The lines to reproduce run from the first one through the line containing "0.002), 'drum_cast', gu)". Reproduce them exactly.

→ **DATASET SECTION**

########################################

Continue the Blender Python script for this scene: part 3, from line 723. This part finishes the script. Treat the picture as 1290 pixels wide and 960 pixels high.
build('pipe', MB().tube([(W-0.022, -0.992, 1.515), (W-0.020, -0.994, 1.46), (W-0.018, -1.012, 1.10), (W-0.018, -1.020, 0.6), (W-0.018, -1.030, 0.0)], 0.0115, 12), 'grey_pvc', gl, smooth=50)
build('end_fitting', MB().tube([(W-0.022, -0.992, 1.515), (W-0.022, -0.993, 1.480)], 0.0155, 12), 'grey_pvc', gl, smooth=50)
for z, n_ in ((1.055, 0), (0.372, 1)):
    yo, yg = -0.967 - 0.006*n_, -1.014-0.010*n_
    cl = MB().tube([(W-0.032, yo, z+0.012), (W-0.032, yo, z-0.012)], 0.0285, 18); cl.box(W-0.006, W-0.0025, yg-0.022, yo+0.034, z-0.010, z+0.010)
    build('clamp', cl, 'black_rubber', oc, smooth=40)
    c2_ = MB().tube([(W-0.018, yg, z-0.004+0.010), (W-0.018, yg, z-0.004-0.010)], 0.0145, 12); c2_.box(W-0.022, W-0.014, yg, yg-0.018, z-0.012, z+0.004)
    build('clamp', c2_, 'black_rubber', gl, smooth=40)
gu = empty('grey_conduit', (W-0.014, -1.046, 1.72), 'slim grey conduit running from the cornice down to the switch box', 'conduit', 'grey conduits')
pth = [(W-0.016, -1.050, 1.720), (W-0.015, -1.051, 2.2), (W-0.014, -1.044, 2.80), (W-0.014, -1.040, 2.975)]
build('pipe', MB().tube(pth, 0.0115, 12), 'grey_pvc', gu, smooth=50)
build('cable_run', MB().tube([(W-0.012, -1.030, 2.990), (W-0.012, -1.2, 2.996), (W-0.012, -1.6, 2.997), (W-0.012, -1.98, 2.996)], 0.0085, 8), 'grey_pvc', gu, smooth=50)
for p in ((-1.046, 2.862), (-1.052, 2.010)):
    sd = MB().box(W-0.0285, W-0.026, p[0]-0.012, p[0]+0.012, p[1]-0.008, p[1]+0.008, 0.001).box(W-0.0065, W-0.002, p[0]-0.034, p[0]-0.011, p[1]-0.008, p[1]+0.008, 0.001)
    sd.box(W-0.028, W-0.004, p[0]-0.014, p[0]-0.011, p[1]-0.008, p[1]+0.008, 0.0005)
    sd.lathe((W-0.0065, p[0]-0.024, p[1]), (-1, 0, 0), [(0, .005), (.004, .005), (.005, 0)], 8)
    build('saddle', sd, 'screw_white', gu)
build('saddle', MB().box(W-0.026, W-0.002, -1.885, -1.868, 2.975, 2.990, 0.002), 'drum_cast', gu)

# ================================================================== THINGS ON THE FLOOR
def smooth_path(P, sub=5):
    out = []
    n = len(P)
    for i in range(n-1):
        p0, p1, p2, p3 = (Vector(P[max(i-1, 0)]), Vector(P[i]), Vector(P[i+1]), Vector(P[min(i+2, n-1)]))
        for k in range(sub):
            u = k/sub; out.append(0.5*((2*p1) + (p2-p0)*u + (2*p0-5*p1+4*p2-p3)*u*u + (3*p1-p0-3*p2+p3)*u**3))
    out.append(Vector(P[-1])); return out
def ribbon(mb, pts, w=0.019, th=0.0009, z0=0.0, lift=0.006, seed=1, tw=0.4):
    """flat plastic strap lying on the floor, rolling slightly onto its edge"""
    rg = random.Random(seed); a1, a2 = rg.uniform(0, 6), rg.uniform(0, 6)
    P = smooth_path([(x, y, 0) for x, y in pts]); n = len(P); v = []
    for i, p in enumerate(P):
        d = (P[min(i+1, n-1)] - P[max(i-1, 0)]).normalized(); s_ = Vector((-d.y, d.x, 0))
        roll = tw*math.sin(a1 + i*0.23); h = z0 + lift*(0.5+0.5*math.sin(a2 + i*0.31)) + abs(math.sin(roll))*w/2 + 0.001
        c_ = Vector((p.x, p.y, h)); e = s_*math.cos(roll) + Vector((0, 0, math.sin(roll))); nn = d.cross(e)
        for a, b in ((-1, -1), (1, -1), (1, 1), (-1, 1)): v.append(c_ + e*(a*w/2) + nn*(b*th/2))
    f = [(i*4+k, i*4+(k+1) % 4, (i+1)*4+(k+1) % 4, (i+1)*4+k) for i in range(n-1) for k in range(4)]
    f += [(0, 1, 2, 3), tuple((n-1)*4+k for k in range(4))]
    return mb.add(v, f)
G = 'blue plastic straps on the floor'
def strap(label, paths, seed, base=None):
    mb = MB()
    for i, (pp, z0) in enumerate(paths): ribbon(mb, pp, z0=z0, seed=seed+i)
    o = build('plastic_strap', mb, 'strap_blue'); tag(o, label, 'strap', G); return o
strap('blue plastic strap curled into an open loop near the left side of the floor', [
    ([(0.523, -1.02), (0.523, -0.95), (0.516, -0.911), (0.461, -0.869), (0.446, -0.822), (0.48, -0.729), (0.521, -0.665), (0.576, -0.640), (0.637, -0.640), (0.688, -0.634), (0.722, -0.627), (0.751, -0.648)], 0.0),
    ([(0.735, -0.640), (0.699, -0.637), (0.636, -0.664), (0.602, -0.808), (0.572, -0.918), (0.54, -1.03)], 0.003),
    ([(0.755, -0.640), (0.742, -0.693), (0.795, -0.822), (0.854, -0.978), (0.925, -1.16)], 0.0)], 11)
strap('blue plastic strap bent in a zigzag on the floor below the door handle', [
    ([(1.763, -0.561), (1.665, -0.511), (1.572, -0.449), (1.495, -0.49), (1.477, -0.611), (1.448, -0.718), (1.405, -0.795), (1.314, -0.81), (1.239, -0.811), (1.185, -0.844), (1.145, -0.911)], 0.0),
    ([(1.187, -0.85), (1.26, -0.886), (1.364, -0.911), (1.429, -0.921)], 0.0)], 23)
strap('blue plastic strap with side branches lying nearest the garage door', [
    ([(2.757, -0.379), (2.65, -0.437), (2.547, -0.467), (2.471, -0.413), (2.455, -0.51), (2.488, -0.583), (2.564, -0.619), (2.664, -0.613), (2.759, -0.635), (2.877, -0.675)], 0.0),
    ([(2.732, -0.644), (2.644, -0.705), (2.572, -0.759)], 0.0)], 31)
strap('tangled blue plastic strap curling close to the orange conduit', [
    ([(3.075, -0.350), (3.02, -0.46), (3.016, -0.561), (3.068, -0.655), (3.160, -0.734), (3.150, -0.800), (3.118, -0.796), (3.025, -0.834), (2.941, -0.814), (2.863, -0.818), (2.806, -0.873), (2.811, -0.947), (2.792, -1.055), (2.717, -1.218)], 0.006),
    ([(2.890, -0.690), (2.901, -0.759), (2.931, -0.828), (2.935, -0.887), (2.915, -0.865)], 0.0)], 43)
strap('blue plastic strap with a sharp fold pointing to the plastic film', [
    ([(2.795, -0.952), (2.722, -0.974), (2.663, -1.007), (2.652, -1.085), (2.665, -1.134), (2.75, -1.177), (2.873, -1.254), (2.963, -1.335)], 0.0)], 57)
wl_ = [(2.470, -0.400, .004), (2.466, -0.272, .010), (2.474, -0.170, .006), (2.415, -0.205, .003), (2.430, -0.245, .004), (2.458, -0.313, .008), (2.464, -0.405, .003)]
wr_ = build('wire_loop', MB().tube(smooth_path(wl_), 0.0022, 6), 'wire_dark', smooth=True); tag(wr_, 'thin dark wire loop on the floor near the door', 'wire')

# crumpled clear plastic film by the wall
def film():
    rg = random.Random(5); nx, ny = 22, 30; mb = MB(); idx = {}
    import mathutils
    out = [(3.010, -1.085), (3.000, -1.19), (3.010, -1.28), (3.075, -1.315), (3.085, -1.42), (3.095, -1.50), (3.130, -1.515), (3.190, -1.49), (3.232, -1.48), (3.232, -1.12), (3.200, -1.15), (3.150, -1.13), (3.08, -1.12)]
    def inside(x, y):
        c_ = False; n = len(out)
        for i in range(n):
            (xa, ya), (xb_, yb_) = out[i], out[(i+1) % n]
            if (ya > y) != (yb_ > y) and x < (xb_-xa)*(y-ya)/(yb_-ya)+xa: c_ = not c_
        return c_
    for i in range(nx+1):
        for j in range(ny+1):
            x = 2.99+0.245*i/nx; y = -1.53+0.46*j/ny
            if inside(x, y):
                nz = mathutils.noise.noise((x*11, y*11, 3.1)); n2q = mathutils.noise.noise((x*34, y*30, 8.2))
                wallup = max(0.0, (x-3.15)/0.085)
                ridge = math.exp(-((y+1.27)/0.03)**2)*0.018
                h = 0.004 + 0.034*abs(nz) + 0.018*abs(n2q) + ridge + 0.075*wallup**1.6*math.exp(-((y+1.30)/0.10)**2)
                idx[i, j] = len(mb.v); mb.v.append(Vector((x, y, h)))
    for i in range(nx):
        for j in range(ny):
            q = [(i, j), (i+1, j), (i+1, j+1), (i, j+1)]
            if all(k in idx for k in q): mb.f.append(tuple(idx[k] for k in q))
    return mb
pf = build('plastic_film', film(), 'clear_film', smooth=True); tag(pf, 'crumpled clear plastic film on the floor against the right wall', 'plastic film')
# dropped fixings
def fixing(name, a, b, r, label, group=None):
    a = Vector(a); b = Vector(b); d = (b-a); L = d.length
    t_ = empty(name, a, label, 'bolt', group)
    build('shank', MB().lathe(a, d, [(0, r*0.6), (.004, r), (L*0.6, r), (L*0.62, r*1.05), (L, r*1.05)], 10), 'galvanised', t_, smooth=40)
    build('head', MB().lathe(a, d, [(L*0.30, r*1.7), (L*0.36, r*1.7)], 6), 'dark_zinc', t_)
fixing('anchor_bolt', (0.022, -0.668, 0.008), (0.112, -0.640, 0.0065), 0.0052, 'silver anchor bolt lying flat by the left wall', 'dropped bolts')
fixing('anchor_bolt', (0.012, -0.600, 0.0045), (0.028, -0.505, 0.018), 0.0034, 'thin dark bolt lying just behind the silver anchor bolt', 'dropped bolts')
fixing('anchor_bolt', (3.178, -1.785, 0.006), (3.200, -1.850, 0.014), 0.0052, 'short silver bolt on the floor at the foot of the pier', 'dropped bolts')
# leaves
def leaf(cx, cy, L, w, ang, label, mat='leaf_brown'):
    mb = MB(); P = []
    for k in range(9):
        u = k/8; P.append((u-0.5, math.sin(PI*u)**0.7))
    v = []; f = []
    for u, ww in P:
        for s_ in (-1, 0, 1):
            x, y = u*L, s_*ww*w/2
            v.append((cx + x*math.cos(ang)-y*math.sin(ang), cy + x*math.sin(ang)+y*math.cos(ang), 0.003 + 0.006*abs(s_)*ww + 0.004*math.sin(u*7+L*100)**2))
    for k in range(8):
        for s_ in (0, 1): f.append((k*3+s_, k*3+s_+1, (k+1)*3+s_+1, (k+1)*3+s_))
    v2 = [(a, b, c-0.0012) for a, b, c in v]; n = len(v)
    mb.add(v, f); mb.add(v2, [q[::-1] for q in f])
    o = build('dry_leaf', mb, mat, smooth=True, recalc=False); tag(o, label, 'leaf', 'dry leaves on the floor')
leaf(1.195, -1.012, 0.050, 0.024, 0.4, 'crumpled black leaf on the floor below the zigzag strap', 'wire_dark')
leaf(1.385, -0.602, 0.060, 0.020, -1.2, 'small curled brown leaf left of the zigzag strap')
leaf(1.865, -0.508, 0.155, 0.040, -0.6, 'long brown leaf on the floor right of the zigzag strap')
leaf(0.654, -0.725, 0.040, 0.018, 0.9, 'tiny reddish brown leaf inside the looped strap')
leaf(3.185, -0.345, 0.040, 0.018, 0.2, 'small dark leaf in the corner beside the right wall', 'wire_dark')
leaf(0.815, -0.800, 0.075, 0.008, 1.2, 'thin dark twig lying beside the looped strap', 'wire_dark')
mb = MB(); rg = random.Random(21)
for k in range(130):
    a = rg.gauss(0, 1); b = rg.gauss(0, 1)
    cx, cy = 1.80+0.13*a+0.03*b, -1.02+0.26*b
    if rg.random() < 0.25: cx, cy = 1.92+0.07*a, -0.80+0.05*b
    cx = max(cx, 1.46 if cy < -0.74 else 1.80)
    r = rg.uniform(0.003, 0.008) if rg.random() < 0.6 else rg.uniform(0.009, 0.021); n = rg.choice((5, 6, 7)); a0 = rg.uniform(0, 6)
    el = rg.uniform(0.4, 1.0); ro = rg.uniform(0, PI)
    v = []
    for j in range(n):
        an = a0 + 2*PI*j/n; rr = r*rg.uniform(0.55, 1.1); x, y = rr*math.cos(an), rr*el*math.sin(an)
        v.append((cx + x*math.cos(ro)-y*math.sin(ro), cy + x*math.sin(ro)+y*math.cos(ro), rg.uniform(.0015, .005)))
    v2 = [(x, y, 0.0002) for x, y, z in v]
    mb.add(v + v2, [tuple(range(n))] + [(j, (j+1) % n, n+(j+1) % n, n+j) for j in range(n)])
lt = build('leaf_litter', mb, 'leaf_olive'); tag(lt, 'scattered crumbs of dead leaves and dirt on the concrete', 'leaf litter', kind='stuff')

########################################

→ **CORRECT RESULT**
Continue the Blender Python script for this scene: part 3, from line 723. This part finishes the script. Treat the picture as 1290 pixels wide and 960 pixels high.
build('pipe', MB().tube([(W-0.022, -0.992, 1.515), (W-0.020, -0.994, 1.46), (W-0.018, -1.012, 1.10), (W-0.018, -1.020, 0.6), (W-0.018, -1.030, 0.0)], 0.0115, 12), 'grey_pvc', gl, smooth=50)
build('end_fitting', MB().tube([(W-0.022, -0.992, 1.515), (W-0.022, -0.993, 1.480)], 0.0155, 12), 'grey_pvc', gl, smooth=50)
for z, n_ in ((1.055, 0), (0.372, 1)):
    yo, yg = -0.967 - 0.006*n_, -1.014-0.010*n_
    cl = MB().tube([(W-0.032, yo, z+0.012), (W-0.032, yo, z-0.012)], 0.0285, 18); cl.box(W-0.006, W-0.0025, yg-0.022, yo+0.034, z-0.010, z+0.010)
    build('clamp', cl, 'black_rubber', oc, smooth=40)
    c2_ = MB().tube([(W-0.018, yg, z-0.004+0.010), (W-0.018, yg, z-0.004-0.010)], 0.0145, 12); c2_.box(W-0.022, W-0.014, yg, yg-0.018, z-0.012, z+0.004)
    build('clamp', c2_, 'black_rubber', gl, smooth=40)
gu = empty('grey_conduit', (W-0.014, -1.046, 1.72), 'slim grey conduit running from the cornice down to the switch box', 'conduit', 'grey conduits')
pth = [(W-0.016, -1.050, 1.720), (W-0.015, -1.051, 2.2), (W-0.014, -1.044, 2.80), (W-0.014, -1.040, 2.975)]
build('pipe', MB().tube(pth, 0.0115, 12), 'grey_pvc', gu, smooth=50)
build('cable_run', MB().tube([(W-0.012, -1.030, 2.990), (W-0.012, -1.2, 2.996), (W-0.012, -1.6, 2.997), (W-0.012, -1.98, 2.996)], 0.0085, 8), 'grey_pvc', gu, smooth=50)
for p in ((-1.046, 2.862), (-1.052, 2.010)):
    sd = MB().box(W-0.0285, W-0.026, p[0]-0.012, p[0]+0.012, p[1]-0.008, p[1]+0.008, 0.001).box(W-0.0065, W-0.002, p[0]-0.034, p[0]-0.011, p[1]-0.008, p[1]+0.008, 0.001)
    sd.box(W-0.028, W-0.004, p[0]-0.014, p[0]-0.011, p[1]-0.008, p[1]+0.008, 0.0005)
    sd.lathe((W-0.0065, p[0]-0.024, p[1]), (-1, 0, 0), [(0, .005), (.004, .005), (.005, 0)], 8)
    build('saddle', sd, 'screw_white', gu)
build('saddle', MB().box(W-0.026, W-0.002, -1.885, -1.868, 2.975, 2.990, 0.002), 'drum_cast', gu)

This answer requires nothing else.